Given the controversies that surround the issues of population, consumption and the environment, the Royal Society felt that a close look at the debates would be both timely and appropriate. It established an international Working Group, with wide ranging expertise covering natural and social sciences, to provide an overview of the impact of human population and human consumption on the planet, and the subsequent implications for human wellbeing. (p..11)

It is explicitly put forward not as a definitive statement on these complex topics, but as an overview of the impacts of human population and consumption on the planet. As noted, the initiative is very significant in its own right because of the many political, religious, cultural and psychological sensitivities associated with any consideration of the matter. Discussion has long been carefully avoided at the highest levels, even though the extensively debated resource "shortages" can be usefully understood as the direct systemic consequence of a population "longage", as argued by Garrett Hardin (From Shortage to Longage: forty years in the population vineyards, Population and Environment: a journal of interdisciplinary studies, 1991):

Instead of speaking of a shortage of supply we could just as truly say that there is a longage of demand. As we seek solutions to practical problems why do we never use the word "longage"?

The Royal Society report is very clear and well-written -- a model of excellent presentation. It gathers many facts and trends otherwise disseminated across a variety of often inaccessible reports. The references cited reflect this.

Consistent with such exemplary professionalism, further comment can however be framed by a caricature whose aptness is easily recognized within the world of computer users. This is the fairly well-known tale of a small plane, lost in thick cloud on a dark and stormy night in the vicinity of Seattle -- as a consequence of the failure of the navigation system. Suddenly the top of a skyscraper appears close by, with a man visible on the terrace of a penthouse office. The pilot shouts to the man: Where am I? The man responds: You are in a Cessna 182, flying at 600 feet, in turbulent conditions with extremely low visibility. You are in a plane that is currently unstable and your control system urgently requires an upgrade. The pilot says to the co-pilot: Now I know where we are. The co-pilot asks: How? The pilot responds: The information was absolutely correct and totally useless. That must therefore have been an expert in the Microsoft office tower.

Similarly, the Royal Society report presents information that is absolutely correct and fundamentally useless. It is an excellent analytical summary of data pertaining to the demographic situation of the world. It offers well-articulated conclusions and recommendations. In doing so it completely fails to address the question of why the many trends -- known over decades, as the report acknowledges -- have not enabled appropriate institutional responses. Neglecting to attend to this matter, suggests that its worthy recommendations will be similarly ignored in practice. For some, as in other contexts, this may well have been a factor in undertaking the initiative, or in supporting it.

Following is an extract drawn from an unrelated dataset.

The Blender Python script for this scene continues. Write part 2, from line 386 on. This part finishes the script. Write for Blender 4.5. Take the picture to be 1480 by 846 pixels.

It is in this sense, as with the "office tower", that the professionalism of the report could be seen as an excellent example of "silo thinking". It is beyond reproach with respect to the mandate by which its preoccupations are implicitly defined. It's relevance to governance of society is merely as a point of reference -- which may be all to which "science" currently aspires. It fails completely to explain the widespread existence of arguments which dispute its perspective -- and which are considered valid by large constituencies to which governance must necessarily attend. In the spirit of silo thinking, such arguments are simply "wrong" and irrelevant. They are not -- from the perspectives of those making them. What then?

The report was released immediately prior to that of Jorgen Randers (2052: a Global Forecast for the Next Forty Years, 2012), as presented to the Club of Rome, and reviewed separately (Engendering 2052 through Re-imagining the Present, 2012).